Creio que o importante nesta descrição é que o até então servo de Deus, Abrão, em razão da sua humanidade, apelava pelos homens, enquanto Deus parecia querer dar-lhe um senso de justiça superior. É talvez por esta razão que, para testar sua lealdade como servo, já que ainda não tinha a afinidade do filho (que somente séculos depois surgiria na figura de Jesus), leva Abraão à mais dura prova da sua existência: exige-lhe o sacrifício do filho Isaque em favor Dele. Imaginemos o que isto significava para este homem. Era como se matasse o que havia de maior desejo em si, a própria paternidade. Eis a prova: manter-se leal ao próprio ideal de vida, ou leal a Deus que acreditava como Criador e Único.

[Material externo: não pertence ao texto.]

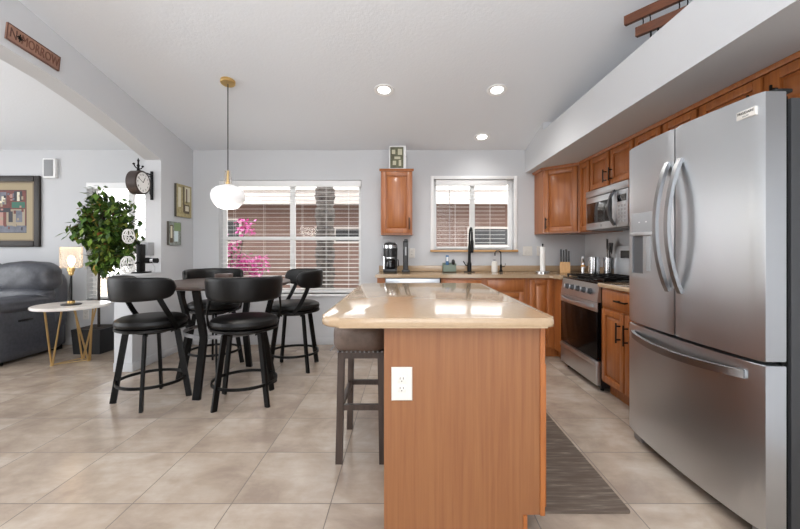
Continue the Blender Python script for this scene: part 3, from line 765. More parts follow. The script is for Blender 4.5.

É muito importante avaliarmos isto. Não podemos simplesmente fingir não vermos aqui um ato de “crueldade” ou até mesmo de “insensatez” divina. É preciso entender: o que cabia a Abrão era renunciar à sua paternidade em prol de ser leal à paternidade divina. Fosse a sua “paternidade” humana superior à divina e ele se recusaria a fazer a vontade de Deus. Não seria, assim, o seu servo, mas o líder de uma rebelião humana contra Deus.
Como se sabe, Deus não quis o holocausto, e reconheceu em Abraão o homem que, em sendo homem, ainda que não sendo filho conseguia colocar a lealdade de servo acima de tudo, e dele fez o pai de muitos. E ele realizou-se como individualidade, sendo o pai humano de muitos. Mas antes de tudo, mesmo não apercebendo-se num primeiro instante, sendo filho daquele que é o único pai.
Sim, Deus é o único Pai. Todos nós somos apenas filhos. A paternidade humana é efêmera e dada por empréstimo, enquanto a divina é eterna e gerada na origem dos tempos.
É assim, como pais, que nós, maçons, devemos ter a noção de nosso dever em servir ao Pai, pois quando cumprimos esta função estamos cuidando dos filhos que não são nossos. Fazemos o papel de representantes do Pai, e este não nos pede o sacrifício de nossos filhos, mas sim que saibamos que somos apenas filhos a ajudar o Grande Pai na evolução daqueles que momentaneamente fazem o papel de nossos filhos, e que também serão os pais de amanhã.